I sit with Shakespeare and he winces not.

I know that I have written recently about the idea of change but it is a question that haunts me. There is so much in the world that needs doing and so much apathy solving nothing. I know that it is a terrible trap to think that the world can be "fixed," that someone can can install or strong arm the world into peace, prosperity and happiness. And yet I am nearing my twentieth year of schooling and working towards a PhD in the humanities and would I be more effective working in a soup kitchen or an inner city school, or trying to change policy? I received a pretty clear sign, basically was shouted at, that I am where I am suppose to be. Yet long hours in the library leave me asking existential questions about my purpose in the world.

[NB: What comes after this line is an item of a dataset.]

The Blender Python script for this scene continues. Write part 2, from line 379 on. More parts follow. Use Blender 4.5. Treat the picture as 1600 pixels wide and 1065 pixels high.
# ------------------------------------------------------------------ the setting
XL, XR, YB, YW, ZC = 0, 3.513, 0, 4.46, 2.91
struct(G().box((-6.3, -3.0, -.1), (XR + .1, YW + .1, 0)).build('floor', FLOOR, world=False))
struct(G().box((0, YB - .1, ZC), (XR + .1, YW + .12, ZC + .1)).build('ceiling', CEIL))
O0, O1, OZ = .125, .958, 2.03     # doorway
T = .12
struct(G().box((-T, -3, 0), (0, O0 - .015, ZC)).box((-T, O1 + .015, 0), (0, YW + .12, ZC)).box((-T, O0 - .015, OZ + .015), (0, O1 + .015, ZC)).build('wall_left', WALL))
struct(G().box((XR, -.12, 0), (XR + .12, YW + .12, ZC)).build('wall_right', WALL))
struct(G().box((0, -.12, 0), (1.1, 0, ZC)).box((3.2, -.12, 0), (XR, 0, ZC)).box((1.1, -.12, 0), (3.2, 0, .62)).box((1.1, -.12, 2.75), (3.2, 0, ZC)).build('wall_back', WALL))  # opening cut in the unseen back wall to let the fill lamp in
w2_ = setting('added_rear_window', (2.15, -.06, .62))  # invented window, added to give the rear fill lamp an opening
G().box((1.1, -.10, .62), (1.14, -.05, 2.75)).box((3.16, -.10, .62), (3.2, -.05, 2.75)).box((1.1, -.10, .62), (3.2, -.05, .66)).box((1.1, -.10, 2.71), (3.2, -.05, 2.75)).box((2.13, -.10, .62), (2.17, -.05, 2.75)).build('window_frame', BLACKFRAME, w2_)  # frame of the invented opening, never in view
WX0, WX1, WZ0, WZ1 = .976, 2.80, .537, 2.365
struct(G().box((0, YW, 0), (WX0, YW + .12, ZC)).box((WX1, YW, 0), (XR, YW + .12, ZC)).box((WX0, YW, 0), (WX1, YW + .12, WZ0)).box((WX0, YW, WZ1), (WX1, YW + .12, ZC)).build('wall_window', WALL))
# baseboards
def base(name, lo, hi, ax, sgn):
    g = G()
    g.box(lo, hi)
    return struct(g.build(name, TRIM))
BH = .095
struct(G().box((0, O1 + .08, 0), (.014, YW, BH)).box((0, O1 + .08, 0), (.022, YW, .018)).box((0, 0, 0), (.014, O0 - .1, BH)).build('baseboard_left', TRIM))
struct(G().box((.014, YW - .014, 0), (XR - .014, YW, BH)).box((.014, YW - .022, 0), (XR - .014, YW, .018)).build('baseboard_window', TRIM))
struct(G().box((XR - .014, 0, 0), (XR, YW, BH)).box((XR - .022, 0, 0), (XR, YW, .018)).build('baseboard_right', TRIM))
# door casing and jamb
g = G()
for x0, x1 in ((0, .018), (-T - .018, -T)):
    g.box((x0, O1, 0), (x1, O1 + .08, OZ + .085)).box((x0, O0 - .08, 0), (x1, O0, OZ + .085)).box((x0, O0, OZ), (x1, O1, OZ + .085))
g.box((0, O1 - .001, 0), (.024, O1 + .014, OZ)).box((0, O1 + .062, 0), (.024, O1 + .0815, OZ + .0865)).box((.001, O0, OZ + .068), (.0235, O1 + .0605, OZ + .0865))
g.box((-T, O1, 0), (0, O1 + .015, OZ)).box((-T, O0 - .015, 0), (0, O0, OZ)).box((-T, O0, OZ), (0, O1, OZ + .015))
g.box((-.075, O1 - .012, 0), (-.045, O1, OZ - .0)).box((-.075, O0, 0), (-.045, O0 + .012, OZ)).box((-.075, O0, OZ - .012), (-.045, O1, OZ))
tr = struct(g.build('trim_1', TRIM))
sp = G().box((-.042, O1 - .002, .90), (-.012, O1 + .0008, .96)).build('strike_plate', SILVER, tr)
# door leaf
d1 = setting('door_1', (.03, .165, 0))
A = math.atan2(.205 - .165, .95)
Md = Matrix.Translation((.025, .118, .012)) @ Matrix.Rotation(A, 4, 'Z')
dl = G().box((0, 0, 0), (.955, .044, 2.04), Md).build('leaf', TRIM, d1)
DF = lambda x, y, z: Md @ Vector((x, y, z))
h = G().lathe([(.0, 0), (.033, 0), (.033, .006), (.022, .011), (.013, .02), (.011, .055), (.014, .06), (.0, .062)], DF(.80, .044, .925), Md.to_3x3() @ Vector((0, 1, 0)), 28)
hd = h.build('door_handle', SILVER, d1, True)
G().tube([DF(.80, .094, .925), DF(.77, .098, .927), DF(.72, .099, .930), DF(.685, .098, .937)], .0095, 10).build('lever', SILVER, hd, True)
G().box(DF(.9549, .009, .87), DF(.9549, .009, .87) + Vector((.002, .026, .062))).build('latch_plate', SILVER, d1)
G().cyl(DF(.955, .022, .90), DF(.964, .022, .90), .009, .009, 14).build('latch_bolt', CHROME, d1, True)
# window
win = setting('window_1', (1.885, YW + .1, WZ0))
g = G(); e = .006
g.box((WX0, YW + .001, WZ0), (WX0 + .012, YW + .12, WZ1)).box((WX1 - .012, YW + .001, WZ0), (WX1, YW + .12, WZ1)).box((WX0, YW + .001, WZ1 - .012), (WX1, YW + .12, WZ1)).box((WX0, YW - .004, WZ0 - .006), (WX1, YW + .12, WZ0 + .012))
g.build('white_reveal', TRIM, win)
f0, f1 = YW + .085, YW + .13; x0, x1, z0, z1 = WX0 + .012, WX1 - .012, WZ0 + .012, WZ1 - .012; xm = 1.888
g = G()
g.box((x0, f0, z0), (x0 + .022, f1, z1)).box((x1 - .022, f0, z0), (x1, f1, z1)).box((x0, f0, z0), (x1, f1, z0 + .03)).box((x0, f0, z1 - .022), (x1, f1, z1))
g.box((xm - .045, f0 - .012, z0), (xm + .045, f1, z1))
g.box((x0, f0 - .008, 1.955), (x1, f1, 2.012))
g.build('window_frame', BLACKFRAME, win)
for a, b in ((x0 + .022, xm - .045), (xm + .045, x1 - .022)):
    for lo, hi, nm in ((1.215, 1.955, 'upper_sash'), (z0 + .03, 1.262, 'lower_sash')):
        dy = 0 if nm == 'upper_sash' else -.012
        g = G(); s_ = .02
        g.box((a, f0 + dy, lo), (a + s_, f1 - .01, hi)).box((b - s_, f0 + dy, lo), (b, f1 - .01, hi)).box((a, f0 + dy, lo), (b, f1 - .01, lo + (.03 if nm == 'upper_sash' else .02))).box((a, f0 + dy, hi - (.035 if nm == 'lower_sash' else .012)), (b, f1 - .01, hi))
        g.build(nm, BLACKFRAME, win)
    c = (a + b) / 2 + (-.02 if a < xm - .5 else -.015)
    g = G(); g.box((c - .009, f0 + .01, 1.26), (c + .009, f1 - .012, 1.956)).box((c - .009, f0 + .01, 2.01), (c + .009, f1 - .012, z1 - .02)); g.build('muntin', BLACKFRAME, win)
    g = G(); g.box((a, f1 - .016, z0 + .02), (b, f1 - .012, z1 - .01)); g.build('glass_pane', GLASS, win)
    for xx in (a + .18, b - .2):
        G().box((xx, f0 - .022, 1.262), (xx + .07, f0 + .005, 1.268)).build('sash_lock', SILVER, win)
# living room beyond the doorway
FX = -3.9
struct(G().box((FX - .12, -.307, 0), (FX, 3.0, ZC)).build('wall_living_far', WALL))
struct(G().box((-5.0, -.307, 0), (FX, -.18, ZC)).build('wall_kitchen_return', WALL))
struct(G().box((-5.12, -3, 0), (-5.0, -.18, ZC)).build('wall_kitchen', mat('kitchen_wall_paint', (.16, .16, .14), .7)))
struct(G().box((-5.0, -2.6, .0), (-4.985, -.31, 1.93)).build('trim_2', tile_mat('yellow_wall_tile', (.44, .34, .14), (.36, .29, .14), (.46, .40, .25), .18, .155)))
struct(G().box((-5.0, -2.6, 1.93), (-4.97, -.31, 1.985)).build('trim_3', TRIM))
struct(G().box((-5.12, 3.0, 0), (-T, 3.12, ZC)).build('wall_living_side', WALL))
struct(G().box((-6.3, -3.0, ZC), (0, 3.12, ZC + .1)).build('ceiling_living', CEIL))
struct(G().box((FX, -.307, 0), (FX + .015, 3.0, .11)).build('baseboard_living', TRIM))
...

A few weeks ago in my first year colloquium we had a speaker (one of the professors) taking about the relationship between politics and literature. His point was that politics need not be something forced nor need they be at the forefront of our every thought and action. "We embody what our politics are." In a way the very act of being a scholar is a political act. It has been repeated so many times that it has begun to sound trite, but there is some truth in the statement that there is nothing more powerful than an idea whose time has come. The world has revolved, changed, and convulsed because of the ideas of people whose only claim in life is that they are scholars. The incipient power of ideas is just more subtle and hard to trace than the crack of a gun or even the power of a hot meal. But it is there.

And if our only goal is to take care of the material needs of the world, to make sure everyone is feed and sheltered we are only providing for part of what humanity needs. Not only is thought the only safeguard against abuses of power when attempting to achieve these ends but in addition to basic needs humans yearn for truth. Truth is the end for which we were made and the intellectual life if the pursuit of this Truth.

It can be too easy to forget this when engaged in the too solitary pursuit of knowledge, to get locked in a cyclical and sterile dialogue within the discipline that can never reach the outside world. So I leave you with final words of the aforementioned professor to our class-- in everything "The world should be too much with us--live with some discomfiture in the world."